### PROBLEM
Repeat each line word for word.

### DATA SECTION

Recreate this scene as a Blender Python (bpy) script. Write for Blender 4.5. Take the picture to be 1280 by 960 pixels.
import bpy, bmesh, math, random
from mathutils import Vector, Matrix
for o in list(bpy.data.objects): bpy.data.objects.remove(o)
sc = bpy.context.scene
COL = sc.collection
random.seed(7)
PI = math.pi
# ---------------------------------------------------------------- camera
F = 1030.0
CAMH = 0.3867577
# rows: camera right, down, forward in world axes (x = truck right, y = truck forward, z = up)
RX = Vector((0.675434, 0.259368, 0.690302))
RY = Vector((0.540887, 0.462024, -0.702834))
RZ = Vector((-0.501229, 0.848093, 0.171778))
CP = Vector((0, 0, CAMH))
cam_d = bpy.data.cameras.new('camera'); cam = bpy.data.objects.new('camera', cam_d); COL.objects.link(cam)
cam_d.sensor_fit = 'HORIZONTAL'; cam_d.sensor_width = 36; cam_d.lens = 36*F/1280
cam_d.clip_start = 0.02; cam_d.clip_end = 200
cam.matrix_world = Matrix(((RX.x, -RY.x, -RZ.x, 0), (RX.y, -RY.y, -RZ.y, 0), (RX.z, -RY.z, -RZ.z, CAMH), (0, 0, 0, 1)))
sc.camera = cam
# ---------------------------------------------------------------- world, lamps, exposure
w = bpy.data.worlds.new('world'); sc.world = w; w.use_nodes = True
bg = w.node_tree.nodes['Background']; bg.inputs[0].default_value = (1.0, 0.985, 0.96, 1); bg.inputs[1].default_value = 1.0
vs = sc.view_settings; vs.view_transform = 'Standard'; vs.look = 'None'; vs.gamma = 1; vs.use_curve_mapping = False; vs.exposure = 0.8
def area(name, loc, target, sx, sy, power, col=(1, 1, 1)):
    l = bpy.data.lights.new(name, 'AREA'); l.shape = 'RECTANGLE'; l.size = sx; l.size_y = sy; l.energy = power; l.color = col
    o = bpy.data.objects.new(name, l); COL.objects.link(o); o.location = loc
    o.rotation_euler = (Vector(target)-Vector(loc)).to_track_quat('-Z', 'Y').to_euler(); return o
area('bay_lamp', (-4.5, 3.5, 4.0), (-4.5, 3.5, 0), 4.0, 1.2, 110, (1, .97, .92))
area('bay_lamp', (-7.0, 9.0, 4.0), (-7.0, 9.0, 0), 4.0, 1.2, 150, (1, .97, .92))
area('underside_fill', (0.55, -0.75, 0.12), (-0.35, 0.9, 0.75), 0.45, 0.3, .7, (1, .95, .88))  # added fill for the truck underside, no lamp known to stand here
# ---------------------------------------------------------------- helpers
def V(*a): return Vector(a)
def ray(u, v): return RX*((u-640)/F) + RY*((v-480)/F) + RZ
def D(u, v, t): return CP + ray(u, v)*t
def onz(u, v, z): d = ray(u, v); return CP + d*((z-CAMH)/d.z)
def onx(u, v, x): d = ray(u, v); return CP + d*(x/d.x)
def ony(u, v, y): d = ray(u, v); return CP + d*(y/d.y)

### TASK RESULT
Recreate this scene as a Blender Python (bpy) script. Write for Blender 4.5. Take the picture to be 1280 by 960 pixels.
import bpy, bmesh, math, random
from mathutils import Vector, Matrix
for o in list(bpy.data.objects): bpy.data.objects.remove(o)
sc = bpy.context.scene
COL = sc.collection
random.seed(7)
PI = math.pi
# ---------------------------------------------------------------- camera
F = 1030.0
CAMH = 0.3867577
# rows: camera right, down, forward in world axes (x = truck right, y = truck forward, z = up)
RX = Vector((0.675434, 0.259368, 0.690302))
RY = Vector((0.540887, 0.462024, -0.702834))
RZ = Vector((-0.501229, 0.848093, 0.171778))
CP = Vector((0, 0, CAMH))
cam_d = bpy.data.cameras.new('camera'); cam = bpy.data.objects.new('camera', cam_d); COL.objects.link(cam)
cam_d.sensor_fit = 'HORIZONTAL'; cam_d.sensor_width = 36; cam_d.lens = 36*F/1280
cam_d.clip_start = 0.02; cam_d.clip_end = 200
cam.matrix_world = Matrix(((RX.x, -RY.x, -RZ.x, 0), (RX.y, -RY.y, -RZ.y, 0), (RX.z, -RY.z, -RZ.z, CAMH), (0, 0, 0, 1)))
sc.camera = cam
# ---------------------------------------------------------------- world, lamps, exposure
w = bpy.data.worlds.new('world'); sc.world = w; w.use_nodes = True
bg = w.node_tree.nodes['Background']; bg.inputs[0].default_value = (1.0, 0.985, 0.96, 1); bg.inputs[1].default_value = 1.0
vs = sc.view_settings; vs.view_transform = 'Standard'; vs.look = 'None'; vs.gamma = 1; vs.use_curve_mapping = False; vs.exposure = 0.8
def area(name, loc, target, sx, sy, power, col=(1, 1, 1)):
    l = bpy.data.lights.new(name, 'AREA'); l.shape = 'RECTANGLE'; l.size = sx; l.size_y = sy; l.energy = power; l.color = col
    o = bpy.data.objects.new(name, l); COL.objects.link(o); o.location = loc
    o.rotation_euler = (Vector(target)-Vector(loc)).to_track_quat('-Z', 'Y').to_euler(); return o
area('bay_lamp', (-4.5, 3.5, 4.0), (-4.5, 3.5, 0), 4.0, 1.2, 110, (1, .97, .92))
area('bay_lamp', (-7.0, 9.0, 4.0), (-7.0, 9.0, 0), 4.0, 1.2, 150, (1, .97, .92))
area('underside_fill', (0.55, -0.75, 0.12), (-0.35, 0.9, 0.75), 0.45, 0.3, .7, (1, .95, .88))  # added fill for the truck underside, no lamp known to stand here
# ---------------------------------------------------------------- helpers
def V(*a): return Vector(a)
def ray(u, v): return RX*((u-640)/F) + RY*((v-480)/F) + RZ
def D(u, v, t): return CP + ray(u, v)*t
def onz(u, v, z): d = ray(u, v); return CP + d*((z-CAMH)/d.z)
def onx(u, v, x): d = ray(u, v); return CP + d*(x/d.x)
def ony(u, v, y): d = ray(u, v); return CP + d*(y/d.y)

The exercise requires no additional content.